Mercredi s’est tenu à Pékin un symposium universitaire réunissant des chercheurs de la Chine et des Etats-Unis pour marquer le 80e anniversaire de l’interview historique donnée par Mao Tse Toung – ou Mao Zedong comme on l’appelle aujourd’hui – au journaliste américain Edgar Snow, compagnon de route du communisme chinois qui fut le premier étranger à interroger le tyran en 1936. Le symposium, tout à la gloire de la Longue Marche de l’Armée rouge qui devait marquer l’accès au pouvoir du leader communiste, a mobilisé des admirateurs du système. Côté chinois : des personnes pour le moins agréées par le pouvoir – le PC chinois est toujours aux commandes. Côté américain : des universitaires engagés – au service d’un régime qui a fait des dizaines de millions de morts.
Les participants au symposium étaient d’accord pour dire que la Longue Marche, cette retraite stratégique devant les forces de la Chine nationaliste qui a coûté la vie à des dizaines de milliers d’hommes, peut servir d’exemple à chacun. Exploit d’endurance, la fuite en avant sur 10 ou 12.000 kilomètres destinée à obtenir non seulement la victoire communiste mais la suprématie de Mao, est un épisode sanglant de l’histoire de la Chine, et c’est à sa suite que celle-ci a été livrée à la barbarie du marxisme-léninisme, revue et adaptée par son chef.
La Longue Marche… vers le communisme assassin
Un professeur associé de science politique de l’université du Kansas, John James Kennedy, a dit toute son admiration pour le journaliste américain des années 1930 qui avait épousé la cause de Mao : « Snow a donné un visage humain au parti communiste chinois et a fait connaître ses leaders aux lecteurs, aussi bien chinois qu’internationaux. » C’est lui, a-t-il ajouté, qui a amené les peuples chinois et américain à une meilleure compréhension mutuelle.
Un autre journaliste américain était à l’honneur : Harrison Salisbury, qui a beaucoup écrit, avec beaucoup de complaisance, sur l’Union soviétique et la Chine communiste, premier journaliste à avoir lancé le mouvement contre la guerre américaine au Vietnam.

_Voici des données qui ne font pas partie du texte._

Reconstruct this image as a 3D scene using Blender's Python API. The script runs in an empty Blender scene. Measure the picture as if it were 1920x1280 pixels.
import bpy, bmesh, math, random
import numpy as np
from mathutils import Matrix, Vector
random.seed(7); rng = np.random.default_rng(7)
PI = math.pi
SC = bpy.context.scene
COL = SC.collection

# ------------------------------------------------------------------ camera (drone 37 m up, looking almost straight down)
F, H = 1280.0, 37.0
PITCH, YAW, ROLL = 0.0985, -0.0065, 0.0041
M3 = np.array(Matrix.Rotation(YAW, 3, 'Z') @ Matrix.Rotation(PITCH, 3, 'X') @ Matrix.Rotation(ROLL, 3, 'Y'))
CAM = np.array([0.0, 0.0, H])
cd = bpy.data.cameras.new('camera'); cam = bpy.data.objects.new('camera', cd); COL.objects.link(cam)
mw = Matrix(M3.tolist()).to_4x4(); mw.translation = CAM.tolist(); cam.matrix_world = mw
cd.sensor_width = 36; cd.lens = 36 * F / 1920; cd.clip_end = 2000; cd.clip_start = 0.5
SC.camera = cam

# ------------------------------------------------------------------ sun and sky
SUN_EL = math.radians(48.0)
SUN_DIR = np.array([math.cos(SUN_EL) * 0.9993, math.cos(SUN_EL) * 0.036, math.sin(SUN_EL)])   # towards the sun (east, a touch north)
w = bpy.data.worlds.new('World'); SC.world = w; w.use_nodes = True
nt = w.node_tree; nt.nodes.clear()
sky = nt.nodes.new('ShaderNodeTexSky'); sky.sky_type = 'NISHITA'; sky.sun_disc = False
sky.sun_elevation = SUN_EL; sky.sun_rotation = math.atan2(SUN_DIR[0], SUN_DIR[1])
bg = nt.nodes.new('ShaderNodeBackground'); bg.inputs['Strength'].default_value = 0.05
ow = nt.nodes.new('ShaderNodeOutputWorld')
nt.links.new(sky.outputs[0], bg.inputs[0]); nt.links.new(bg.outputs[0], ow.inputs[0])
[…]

Ayant pris sa retraite, il a écrit un livre sur la Longue Marche dont il a lui-même suivi le parcours dans les années 1980, vantant « l’héroïsme » des quelque 130.000 hommes et femmes qui l’accomplirent – ou pas, puisque 20 à 30.000 personnes seulement arrivèrent au bout.
Au cours du symposium de Pékin, Zhang Yuanyuan, le diplomate qui accompagna Salisbury au cours de son voyage de reconstitution, salua les « travaux importants et honnêtes » de Snow et Salisbury pour avoir alimenté le « respect » du monde entier à l’égard du peuple chinois et pour avoir su glorifier la victoire de l’Armée rouge.
Et de dénoncer « le nihilisme historique » qui conduit certains à minimiser les « faits historiques d’actes de bravoure militaire » : une tendance vigoureusement combattue par des universitaires et par le quotidien de l’Armée de la libération du peuple. Zhang a déclaré : « Cela ne rime à rien de voir le peuple chinois perdre confiance en nos chemins et en nos idéaux. » Toujours les mêmes, donc.
Un symposium en Chine à la gloire de Mao
Le chercheur américain Kennedy a pour sa part rappelé les épisodes les plus durs de cette marche, qualifiant de « remarquable » la manière dont l’Armée rouge avait su survivre : « La Longue Marche est d’une grande signification en ce qui concerne le développement du Parti, de l’Armée rouge et du pays », a-t-il dit, assurant que cette expérience servira toujours d’exemple, pour le peuple chinois, de la manière dont on peut vaincre les difficultés les plus grandes.
Un autre professeur de sciences politiques à l’université de Missouri-Kansas City, Robert E. Gamer, a souligné dans sa présentation le fait que la Longue Marche avait « sans conteste » permis à Mao d’asseoir son pouvoir.
Suivait la prestation de Bao Shixiu, expert en stratégie militaire à l’Académie chinoise de science militaire. Il a déclaré : « La Longue Marche de l’Armée rouge a été le grand tournant qui a fait passer la Révolution chinoise de la défaite à la victoire… Cela a ouvert un avenir radieux au Parti qui a su trouver son unité et conduire le peuple à vaincre l’agresseur militariste (sic) japonais, et à s’efforcer de construire un nouveau pays. »
Le symposium est un nouvel exemple de la volonté chinoise actuelle de réaffirmer de plus en plus son identité communiste : il s’agit d’assumer, de justifier, de montrer en exemple un passé sanglant de persécution marqué par des millions de victimes, en glorifiant le Parti, ses figures historiques et, au bout du compte, celui qui incarne aujourd’hui cet idéal, le président Xi Jinping.